┌──

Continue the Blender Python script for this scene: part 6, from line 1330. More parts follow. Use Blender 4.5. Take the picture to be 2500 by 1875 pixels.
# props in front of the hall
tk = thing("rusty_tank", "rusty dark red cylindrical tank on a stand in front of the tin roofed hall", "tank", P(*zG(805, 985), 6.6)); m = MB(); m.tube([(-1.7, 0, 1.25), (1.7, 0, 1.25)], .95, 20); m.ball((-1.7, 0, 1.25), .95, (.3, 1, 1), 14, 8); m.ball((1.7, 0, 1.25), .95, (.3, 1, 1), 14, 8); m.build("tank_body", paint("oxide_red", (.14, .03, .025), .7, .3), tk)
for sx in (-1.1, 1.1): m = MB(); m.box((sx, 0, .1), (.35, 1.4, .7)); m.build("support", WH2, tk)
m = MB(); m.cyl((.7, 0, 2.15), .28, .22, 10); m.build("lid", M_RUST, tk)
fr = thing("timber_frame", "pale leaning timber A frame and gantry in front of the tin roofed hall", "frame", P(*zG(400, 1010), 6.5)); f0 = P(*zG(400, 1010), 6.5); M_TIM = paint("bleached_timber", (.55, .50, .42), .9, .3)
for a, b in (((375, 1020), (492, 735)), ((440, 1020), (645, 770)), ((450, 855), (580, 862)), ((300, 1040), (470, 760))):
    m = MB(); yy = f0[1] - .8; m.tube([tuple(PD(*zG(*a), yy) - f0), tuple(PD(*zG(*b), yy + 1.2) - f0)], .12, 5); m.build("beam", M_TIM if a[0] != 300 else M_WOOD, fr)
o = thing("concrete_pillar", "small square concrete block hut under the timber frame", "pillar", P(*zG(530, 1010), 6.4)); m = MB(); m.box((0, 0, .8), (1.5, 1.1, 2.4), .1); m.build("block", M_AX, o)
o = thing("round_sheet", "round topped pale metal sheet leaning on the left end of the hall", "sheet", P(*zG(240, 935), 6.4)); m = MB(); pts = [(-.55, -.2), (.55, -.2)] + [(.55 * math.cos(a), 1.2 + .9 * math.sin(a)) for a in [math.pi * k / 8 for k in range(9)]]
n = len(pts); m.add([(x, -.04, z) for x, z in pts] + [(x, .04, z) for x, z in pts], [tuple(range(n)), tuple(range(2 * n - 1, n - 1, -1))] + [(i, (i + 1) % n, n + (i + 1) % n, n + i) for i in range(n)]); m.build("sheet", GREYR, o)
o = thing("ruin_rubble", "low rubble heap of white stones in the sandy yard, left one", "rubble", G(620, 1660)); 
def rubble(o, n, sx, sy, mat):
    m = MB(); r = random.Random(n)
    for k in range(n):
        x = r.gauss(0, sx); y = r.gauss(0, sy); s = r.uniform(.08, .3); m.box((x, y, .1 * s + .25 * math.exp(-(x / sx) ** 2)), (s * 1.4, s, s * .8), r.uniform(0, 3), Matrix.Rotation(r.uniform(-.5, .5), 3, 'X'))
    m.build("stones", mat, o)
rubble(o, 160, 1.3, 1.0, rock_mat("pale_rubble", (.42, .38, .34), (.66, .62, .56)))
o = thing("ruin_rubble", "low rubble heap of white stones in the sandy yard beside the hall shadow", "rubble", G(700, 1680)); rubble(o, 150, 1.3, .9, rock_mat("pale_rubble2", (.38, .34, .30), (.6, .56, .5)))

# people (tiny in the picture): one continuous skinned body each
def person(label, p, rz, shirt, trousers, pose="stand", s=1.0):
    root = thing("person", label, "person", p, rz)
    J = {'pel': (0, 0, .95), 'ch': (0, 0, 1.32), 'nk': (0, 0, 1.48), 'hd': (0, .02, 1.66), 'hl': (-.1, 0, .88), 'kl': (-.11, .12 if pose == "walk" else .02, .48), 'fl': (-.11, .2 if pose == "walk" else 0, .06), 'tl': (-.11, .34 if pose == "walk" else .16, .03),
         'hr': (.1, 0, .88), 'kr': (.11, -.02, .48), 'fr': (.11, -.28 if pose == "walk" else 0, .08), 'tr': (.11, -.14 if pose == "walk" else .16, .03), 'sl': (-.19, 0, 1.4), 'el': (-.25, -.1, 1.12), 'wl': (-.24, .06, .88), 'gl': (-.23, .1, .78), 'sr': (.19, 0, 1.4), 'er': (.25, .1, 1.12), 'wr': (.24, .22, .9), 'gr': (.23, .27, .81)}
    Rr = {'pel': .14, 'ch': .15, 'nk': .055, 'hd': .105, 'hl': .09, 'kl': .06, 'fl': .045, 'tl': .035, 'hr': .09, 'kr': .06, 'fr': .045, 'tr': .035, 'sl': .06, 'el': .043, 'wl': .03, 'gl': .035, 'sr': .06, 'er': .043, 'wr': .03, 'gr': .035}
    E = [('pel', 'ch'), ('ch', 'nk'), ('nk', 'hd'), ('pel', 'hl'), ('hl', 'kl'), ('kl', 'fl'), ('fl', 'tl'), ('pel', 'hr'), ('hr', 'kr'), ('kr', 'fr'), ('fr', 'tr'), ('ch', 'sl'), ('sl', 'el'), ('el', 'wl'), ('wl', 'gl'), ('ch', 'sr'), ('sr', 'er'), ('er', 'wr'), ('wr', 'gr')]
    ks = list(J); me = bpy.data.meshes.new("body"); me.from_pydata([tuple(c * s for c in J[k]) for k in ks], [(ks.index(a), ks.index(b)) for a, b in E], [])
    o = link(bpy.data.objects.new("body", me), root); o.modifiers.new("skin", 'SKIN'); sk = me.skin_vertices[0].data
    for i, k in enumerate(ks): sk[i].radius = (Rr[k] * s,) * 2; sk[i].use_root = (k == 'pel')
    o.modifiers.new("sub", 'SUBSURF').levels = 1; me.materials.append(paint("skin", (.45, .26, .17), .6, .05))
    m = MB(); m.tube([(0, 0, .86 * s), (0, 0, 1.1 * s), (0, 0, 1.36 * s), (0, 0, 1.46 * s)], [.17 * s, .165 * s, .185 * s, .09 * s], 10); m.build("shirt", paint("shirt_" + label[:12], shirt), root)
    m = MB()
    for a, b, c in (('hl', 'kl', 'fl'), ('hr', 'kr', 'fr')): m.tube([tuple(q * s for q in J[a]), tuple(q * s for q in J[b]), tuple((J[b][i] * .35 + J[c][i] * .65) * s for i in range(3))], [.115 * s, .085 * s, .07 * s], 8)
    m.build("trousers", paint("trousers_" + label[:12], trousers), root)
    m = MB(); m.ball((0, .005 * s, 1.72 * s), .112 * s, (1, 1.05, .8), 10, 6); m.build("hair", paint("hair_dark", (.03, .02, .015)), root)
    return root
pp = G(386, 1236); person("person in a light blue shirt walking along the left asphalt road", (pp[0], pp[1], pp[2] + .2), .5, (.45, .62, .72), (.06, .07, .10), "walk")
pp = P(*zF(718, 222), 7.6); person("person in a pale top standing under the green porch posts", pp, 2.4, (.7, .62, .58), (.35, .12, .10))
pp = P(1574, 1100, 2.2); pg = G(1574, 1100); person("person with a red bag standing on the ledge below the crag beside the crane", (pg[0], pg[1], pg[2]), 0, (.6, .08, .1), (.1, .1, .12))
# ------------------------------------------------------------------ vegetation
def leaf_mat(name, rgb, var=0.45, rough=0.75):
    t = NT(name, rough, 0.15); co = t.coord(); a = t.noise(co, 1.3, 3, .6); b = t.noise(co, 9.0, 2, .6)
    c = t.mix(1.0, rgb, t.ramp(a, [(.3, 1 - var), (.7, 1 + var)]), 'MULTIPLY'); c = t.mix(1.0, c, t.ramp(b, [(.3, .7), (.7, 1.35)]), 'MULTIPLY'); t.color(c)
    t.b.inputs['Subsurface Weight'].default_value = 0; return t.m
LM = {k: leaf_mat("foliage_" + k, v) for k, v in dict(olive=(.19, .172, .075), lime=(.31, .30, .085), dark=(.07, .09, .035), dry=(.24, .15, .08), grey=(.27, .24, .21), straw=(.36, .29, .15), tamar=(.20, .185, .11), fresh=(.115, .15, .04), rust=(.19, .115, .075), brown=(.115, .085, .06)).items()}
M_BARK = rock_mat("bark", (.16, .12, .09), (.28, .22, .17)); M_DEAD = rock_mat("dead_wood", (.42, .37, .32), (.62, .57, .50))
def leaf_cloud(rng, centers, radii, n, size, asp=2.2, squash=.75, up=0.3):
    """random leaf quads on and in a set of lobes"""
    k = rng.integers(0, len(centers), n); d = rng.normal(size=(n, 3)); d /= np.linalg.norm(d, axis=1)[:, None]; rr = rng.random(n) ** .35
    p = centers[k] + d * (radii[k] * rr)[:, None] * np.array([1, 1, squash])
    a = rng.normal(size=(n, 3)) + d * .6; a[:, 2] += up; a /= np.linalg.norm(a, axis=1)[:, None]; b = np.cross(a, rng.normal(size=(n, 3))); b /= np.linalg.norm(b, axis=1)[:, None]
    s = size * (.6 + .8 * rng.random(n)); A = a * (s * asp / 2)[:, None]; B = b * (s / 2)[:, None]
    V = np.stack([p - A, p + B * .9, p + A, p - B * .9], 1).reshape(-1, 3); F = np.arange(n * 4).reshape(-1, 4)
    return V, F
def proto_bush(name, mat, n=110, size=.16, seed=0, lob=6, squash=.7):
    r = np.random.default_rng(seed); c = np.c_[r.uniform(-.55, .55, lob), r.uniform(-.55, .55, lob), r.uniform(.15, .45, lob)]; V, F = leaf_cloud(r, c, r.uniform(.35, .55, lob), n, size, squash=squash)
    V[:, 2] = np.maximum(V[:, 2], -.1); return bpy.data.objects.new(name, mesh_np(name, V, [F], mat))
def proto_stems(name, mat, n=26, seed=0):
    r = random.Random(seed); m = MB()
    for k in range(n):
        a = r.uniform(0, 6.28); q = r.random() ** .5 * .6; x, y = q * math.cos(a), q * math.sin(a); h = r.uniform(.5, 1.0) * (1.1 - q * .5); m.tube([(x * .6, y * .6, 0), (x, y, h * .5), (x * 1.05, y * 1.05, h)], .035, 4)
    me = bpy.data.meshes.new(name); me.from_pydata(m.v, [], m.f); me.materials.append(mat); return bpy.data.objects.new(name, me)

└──

▶ What the task requires: Copy out all lines that carry the word "picture".

▶ Finished exercise:
Continue the Blender Python script for this scene: part 6, from line 1330. More parts follow. Use Blender 4.5. Take the picture to be 2500 by 1875 pixels.
# people (tiny in the picture): one continuous skinned body each